Comesa region lags behind in robotics, artificial intelligence
Friday, June 22, 2018
Students during a three-week training workshop dubbed u2018Robotics Camp Rwanda 2018u2019, organised by Bank of Kigali TecHouse in Kigali in January. COMESA countries have been urged to do more to leverage ICT. Sam Ngendahimana.

Countries in the Common Market for Eastern and Southern Africa (COMESA) are lagging behind with respect to robotics, artificial intelligence and technology infrastructure and skills acquisition.

Jean-Baptiste Mutabazi, the regional bloc’s Director of Infrastructure, noted this during the COMESA Connect Industry Dialogue in Kigali themed "Smart Technologies for Sustainable Businesses.”

Held in Kigali, the meeting was organised by the COMESA Business Council and Rwanda’s Private Sector Federation of Rwanda (PSF).

While Egypt, Seychelles, Kenya and Mauritius lead in terms of internet penetration and mobile density and in trade in ICT services, Mutabazi said, the rest of the region largely lags behind in a number of ways, particularly with respect to robotics, artificial intelligence and technology infrastructure and skills acquisition.

COMESA member states are; Burundi, the Comoros, the Democratic Republic of Congo, Djibouti, Egypt, Eritrea, Ethiopia, Kenya, Libya, Madagascar, Malawi, Mauritius, Rwanda, Sudan, Swaziland, Seychelles, Uganda, Zambia and Zimbabwe.

Mutabazi said: "It is important that technology is tailored to the African situation, for it to be relevant. The COMESA economies are failing to exploit the potential of information and communications technologies (ICTs) to drive social and economic transformation in comparison to the developed countries”.

"The Agenda before us is very timely and urgent, as we cannot continue to exist in the second technology revolution when the whole world has gone ahead of us.”

Mutabazi said that is imperative that public and private sector adopt a more aggressive mentality to address the use and workings of those technologies as countries move towards economies and societies based on information and knowledge, digital technologies and the fourth Industrialization.

The COMESA region carries a large market of the African continent, with a population of more than 503 million consumers and total trade of $236 billion in 2016. Intra COMESA trade represents 7% of the total trade.

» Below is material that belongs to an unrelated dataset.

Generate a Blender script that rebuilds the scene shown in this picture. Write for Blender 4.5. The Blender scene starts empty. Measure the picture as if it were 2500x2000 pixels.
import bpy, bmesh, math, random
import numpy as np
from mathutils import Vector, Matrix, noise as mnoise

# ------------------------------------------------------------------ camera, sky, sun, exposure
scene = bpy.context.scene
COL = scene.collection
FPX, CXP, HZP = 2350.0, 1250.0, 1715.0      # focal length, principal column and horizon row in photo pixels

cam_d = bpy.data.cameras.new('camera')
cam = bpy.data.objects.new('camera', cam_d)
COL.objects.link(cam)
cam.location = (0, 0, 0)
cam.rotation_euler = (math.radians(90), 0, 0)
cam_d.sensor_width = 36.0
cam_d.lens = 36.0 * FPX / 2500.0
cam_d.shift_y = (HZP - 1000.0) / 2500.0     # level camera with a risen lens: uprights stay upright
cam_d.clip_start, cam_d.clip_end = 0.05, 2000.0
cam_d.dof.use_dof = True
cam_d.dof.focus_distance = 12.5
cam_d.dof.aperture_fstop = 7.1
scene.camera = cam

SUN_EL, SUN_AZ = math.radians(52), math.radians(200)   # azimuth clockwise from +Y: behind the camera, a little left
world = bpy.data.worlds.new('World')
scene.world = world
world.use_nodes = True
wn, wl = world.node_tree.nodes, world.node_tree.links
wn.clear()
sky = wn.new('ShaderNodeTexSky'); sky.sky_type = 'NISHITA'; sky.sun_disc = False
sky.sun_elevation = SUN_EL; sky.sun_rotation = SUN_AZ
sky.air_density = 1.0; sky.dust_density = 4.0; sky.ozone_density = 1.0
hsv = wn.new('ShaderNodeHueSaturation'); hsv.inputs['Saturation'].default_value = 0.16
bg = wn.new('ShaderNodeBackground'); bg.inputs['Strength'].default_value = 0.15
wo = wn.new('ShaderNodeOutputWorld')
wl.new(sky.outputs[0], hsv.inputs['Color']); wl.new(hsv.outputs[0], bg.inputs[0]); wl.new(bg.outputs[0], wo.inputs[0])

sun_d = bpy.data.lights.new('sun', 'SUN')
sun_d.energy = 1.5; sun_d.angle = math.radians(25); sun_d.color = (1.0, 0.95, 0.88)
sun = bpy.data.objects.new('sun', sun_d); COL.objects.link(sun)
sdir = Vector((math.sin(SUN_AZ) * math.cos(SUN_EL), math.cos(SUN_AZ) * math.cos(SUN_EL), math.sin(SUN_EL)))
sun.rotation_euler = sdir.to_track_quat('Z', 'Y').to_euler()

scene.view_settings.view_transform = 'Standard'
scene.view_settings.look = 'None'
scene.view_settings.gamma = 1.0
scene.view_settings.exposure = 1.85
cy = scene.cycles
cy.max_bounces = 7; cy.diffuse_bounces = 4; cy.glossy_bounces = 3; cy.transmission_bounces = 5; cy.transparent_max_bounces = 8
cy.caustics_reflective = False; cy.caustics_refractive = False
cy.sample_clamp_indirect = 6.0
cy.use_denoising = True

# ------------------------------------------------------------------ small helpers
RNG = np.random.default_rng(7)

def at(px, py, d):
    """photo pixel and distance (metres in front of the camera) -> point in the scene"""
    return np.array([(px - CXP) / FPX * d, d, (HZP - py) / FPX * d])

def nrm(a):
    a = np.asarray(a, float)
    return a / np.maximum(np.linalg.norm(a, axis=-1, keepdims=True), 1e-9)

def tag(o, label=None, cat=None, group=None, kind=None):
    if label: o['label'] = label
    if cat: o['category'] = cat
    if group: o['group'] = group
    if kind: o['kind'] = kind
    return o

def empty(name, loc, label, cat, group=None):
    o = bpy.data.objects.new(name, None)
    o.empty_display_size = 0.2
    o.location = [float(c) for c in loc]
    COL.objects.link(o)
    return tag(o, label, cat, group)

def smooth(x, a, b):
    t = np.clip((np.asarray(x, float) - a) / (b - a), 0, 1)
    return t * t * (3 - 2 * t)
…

According to the Chairperson of the Private Sector Federation, Robert Bafakurera, the government of Rwanda introduced the SMART Rwanda strategy 2015-2020 which underpins government transformation agenda using ICTs to ensure SMART Agriculture, Finance, Business and Industry, Health, Education, Government, and Cities.

Kigali is often cited as city with the most affordable internet access in the region, he said, noting that this is just a minute illustration of how the Government has prioritized the need of technology solutions that can improve our economy and enhance our service delivery.

"I can with confidence assure you that Rwanda is at the centre stage of adopting smart technologies in e-government and in private sector development.

Nevertheless, Bafakurera also admitted that "our continent remains lagging in terms of technology; ICT trade, infrastructure, innovation and the creation of knowledge based economies and societies.”

"It is important that as a region we bridge the digital divide and harness technologies for the advancement of our economies and regional integration.”

Chairperson of the COMESA Business Council, Dr. Amany Asfour, said that various leading reports have highlighted that technology can help catapult Africa into the future at par with the leading global players.

She said there has been a rise in tech-driven solution to address some of the continent’s challenges; "where we have seen the rise of tech-startups and entrepreneurs who have begun transforming the way we do business and operate.”

She said: "For businesses ICTs boost productivity and reduces transaction and information costs. They allow new models of collaboration that increase workers’ efficiency and flexibility along the supply chain. ICTs foster entrepreneurship and create new business models and can provide alternative sources of financing.”

On the government side, she noted, it is about e-government services that promote efficiency and providing a good regulatory business environment and the requisite infrastructure which are also a fundamental requirement to promote the infusion of technology to our industries and society.

The competitiveness of "our industries” and economies, she said, will largely be tied to technology, as ICTs are a key enabler to productivity and trade.